┌─ Records for the exercise
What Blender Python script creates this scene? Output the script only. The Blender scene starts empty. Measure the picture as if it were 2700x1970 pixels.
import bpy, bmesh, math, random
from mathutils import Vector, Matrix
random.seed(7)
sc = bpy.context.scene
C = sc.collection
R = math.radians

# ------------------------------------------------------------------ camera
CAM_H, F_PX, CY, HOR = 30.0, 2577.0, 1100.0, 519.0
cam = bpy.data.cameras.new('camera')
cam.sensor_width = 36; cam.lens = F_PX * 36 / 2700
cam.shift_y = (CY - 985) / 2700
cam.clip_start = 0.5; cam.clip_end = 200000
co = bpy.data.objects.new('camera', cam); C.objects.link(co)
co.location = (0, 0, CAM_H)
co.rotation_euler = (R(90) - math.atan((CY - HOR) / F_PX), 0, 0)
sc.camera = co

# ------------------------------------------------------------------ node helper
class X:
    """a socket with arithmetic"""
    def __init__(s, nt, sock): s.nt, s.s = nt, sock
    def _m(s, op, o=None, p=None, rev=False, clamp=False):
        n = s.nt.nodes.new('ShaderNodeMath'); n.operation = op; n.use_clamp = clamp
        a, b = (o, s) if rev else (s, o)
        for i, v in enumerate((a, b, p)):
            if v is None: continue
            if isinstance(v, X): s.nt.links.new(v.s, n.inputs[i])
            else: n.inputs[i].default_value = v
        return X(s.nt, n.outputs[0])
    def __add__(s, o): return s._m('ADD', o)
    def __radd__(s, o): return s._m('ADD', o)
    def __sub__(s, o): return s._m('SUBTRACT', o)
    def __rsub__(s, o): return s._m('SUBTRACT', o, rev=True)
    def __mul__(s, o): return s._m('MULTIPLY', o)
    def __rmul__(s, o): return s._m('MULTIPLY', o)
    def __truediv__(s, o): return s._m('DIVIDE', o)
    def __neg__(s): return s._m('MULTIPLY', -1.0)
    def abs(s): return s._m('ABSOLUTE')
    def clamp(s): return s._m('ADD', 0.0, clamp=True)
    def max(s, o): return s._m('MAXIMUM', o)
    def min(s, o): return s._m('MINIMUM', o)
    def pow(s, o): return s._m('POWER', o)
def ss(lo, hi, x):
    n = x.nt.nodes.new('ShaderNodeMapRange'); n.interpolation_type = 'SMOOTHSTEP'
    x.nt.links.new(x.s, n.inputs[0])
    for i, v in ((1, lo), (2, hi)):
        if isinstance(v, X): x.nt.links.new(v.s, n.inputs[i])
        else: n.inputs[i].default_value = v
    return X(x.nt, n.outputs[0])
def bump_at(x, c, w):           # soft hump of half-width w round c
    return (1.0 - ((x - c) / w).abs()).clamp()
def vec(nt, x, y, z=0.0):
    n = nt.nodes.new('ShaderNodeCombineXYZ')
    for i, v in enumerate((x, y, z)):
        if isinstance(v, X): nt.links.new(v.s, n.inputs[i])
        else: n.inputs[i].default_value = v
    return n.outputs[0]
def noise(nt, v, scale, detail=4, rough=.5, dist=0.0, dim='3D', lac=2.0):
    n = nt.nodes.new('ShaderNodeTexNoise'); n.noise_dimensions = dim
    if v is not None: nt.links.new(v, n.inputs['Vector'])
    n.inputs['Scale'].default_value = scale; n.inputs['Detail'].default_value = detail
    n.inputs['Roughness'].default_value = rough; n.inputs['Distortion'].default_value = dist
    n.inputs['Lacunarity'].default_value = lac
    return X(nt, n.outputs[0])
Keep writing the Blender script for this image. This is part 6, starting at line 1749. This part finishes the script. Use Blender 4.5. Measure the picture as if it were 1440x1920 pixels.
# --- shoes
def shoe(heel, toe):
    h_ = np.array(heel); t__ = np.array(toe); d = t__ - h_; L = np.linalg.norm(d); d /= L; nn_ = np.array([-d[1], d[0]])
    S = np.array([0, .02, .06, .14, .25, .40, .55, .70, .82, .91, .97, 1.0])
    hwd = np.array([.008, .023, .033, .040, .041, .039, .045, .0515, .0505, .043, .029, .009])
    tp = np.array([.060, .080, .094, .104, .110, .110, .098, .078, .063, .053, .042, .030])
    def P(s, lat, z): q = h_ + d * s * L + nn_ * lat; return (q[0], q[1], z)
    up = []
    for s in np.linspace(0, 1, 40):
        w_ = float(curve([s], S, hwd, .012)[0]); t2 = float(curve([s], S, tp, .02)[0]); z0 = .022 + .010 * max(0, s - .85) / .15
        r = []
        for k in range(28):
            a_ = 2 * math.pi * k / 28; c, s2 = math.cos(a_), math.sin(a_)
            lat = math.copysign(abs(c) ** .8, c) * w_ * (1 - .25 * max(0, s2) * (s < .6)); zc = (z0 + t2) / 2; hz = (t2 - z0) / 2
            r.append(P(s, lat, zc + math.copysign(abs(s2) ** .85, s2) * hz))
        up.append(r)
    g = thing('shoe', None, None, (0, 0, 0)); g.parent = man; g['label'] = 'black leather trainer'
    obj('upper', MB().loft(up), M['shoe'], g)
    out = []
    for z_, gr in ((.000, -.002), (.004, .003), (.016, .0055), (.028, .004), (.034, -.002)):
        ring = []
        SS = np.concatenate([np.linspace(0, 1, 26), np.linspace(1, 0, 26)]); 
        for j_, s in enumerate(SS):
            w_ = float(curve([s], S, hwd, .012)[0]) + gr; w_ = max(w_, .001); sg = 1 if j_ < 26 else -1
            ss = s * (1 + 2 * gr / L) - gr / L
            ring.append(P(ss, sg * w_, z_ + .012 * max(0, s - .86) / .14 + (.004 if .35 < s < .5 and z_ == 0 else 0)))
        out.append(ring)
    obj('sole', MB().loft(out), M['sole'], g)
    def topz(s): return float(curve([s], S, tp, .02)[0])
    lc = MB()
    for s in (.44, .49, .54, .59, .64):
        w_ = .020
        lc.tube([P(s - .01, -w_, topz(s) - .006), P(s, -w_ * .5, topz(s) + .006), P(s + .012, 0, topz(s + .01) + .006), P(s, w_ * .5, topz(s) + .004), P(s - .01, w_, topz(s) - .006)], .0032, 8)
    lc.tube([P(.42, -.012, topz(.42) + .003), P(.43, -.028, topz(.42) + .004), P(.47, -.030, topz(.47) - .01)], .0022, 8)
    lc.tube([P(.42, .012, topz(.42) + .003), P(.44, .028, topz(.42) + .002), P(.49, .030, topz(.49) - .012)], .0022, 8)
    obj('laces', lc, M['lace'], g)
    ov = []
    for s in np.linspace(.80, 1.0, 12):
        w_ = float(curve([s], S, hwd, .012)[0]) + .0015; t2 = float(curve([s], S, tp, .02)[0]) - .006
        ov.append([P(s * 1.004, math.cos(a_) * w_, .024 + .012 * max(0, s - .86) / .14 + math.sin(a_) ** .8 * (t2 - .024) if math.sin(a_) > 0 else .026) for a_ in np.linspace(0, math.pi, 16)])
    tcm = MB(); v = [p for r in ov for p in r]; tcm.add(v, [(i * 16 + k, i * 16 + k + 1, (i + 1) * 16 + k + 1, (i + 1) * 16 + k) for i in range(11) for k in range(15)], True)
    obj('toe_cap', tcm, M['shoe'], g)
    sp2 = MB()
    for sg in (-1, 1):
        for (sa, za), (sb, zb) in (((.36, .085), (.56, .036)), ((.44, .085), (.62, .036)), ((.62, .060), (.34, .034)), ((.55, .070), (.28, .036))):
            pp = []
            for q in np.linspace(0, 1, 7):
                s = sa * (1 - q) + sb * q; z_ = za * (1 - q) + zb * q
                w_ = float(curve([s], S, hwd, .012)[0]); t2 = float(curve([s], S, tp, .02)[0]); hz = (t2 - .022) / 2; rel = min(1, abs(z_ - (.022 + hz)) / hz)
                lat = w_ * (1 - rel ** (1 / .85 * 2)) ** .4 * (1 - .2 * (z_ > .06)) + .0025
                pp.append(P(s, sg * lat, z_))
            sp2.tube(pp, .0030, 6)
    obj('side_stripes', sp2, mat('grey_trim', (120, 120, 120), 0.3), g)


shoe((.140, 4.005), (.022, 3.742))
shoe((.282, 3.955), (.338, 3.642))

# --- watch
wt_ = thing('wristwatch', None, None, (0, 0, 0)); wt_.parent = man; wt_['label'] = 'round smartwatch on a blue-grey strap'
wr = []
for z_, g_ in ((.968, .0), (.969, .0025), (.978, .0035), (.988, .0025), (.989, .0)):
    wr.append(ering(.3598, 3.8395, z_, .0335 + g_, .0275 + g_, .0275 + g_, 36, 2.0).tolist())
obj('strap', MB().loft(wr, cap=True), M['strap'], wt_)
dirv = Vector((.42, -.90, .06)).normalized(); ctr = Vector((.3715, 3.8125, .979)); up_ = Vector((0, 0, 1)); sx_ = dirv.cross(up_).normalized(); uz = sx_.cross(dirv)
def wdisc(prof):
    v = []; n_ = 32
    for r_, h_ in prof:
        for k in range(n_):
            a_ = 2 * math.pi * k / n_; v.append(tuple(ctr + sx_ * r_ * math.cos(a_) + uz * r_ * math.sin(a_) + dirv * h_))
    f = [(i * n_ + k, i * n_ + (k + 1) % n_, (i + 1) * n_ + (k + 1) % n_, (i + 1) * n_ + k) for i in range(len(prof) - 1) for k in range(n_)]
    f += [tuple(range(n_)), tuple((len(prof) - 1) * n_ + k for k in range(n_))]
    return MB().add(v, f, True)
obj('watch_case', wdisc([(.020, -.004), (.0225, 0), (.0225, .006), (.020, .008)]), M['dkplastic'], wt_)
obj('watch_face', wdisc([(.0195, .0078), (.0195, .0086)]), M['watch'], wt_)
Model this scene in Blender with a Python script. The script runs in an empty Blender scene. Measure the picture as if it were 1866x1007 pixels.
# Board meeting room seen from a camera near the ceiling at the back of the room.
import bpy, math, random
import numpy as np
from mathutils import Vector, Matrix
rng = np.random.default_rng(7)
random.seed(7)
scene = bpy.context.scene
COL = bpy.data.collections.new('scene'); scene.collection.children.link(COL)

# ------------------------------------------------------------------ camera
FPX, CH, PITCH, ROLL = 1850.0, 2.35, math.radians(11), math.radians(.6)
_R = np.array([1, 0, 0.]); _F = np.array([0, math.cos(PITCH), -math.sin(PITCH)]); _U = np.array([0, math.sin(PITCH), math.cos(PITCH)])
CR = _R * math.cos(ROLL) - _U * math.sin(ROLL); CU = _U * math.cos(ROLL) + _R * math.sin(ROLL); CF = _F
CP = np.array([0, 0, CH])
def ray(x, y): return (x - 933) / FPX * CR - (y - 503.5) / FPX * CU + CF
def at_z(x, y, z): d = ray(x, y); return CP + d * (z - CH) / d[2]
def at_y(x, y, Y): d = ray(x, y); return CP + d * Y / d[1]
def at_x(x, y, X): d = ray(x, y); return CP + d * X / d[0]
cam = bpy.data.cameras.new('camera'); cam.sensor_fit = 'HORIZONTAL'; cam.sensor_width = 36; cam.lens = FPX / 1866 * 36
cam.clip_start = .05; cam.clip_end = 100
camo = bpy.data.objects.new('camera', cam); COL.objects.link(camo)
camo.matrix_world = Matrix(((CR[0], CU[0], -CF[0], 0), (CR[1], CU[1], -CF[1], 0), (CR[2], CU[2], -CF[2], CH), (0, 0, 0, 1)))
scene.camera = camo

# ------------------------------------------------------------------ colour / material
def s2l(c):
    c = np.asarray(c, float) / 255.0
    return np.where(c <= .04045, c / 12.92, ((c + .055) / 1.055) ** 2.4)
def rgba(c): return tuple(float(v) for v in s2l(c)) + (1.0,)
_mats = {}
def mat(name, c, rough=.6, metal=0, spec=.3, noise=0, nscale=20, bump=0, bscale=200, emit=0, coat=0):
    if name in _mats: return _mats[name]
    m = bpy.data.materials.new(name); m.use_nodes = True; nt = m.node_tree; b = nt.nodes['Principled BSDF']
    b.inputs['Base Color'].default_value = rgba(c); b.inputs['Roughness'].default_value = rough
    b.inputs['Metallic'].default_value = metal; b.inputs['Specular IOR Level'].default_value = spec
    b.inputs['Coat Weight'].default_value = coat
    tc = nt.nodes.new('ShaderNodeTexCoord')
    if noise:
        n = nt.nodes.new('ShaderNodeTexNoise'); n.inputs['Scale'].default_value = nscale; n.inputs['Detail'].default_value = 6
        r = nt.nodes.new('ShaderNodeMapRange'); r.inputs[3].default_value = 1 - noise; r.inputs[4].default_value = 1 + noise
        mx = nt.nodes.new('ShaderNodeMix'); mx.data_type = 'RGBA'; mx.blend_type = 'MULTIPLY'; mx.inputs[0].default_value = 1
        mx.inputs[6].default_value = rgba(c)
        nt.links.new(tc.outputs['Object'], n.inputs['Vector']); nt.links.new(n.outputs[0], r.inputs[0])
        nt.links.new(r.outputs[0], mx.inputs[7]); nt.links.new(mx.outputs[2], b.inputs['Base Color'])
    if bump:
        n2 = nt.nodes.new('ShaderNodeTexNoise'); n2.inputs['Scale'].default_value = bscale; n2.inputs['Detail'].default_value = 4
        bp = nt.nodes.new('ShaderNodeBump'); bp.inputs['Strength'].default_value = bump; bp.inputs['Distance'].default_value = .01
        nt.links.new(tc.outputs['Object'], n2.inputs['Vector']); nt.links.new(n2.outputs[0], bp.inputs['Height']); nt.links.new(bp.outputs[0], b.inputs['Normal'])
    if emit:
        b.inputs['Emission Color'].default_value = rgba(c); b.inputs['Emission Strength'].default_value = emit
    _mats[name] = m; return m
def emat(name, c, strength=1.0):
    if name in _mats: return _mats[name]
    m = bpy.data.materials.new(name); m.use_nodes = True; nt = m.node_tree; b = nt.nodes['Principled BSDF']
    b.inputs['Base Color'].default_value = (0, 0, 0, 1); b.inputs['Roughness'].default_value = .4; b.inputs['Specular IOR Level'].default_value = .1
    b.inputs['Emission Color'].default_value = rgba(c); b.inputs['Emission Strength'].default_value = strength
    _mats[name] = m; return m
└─
From the opening line of the data above through the line that contains "sc.camera = co", please print each line as it stands and only those lines.

● **Output for this task**
What Blender Python script creates this scene? Output the script only. The Blender scene starts empty. Measure the picture as if it were 2700x1970 pixels.
import bpy, bmesh, math, random
from mathutils import Vector, Matrix
random.seed(7)
sc = bpy.context.scene
C = sc.collection
R = math.radians

# ------------------------------------------------------------------ camera
CAM_H, F_PX, CY, HOR = 30.0, 2577.0, 1100.0, 519.0
cam = bpy.data.cameras.new('camera')
cam.sensor_width = 36; cam.lens = F_PX * 36 / 2700
cam.shift_y = (CY - 985) / 2700
cam.clip_start = 0.5; cam.clip_end = 200000
co = bpy.data.objects.new('camera', cam); C.objects.link(co)
co.location = (0, 0, CAM_H)
co.rotation_euler = (R(90) - math.atan((CY - HOR) / F_PX), 0, 0)
sc.camera = co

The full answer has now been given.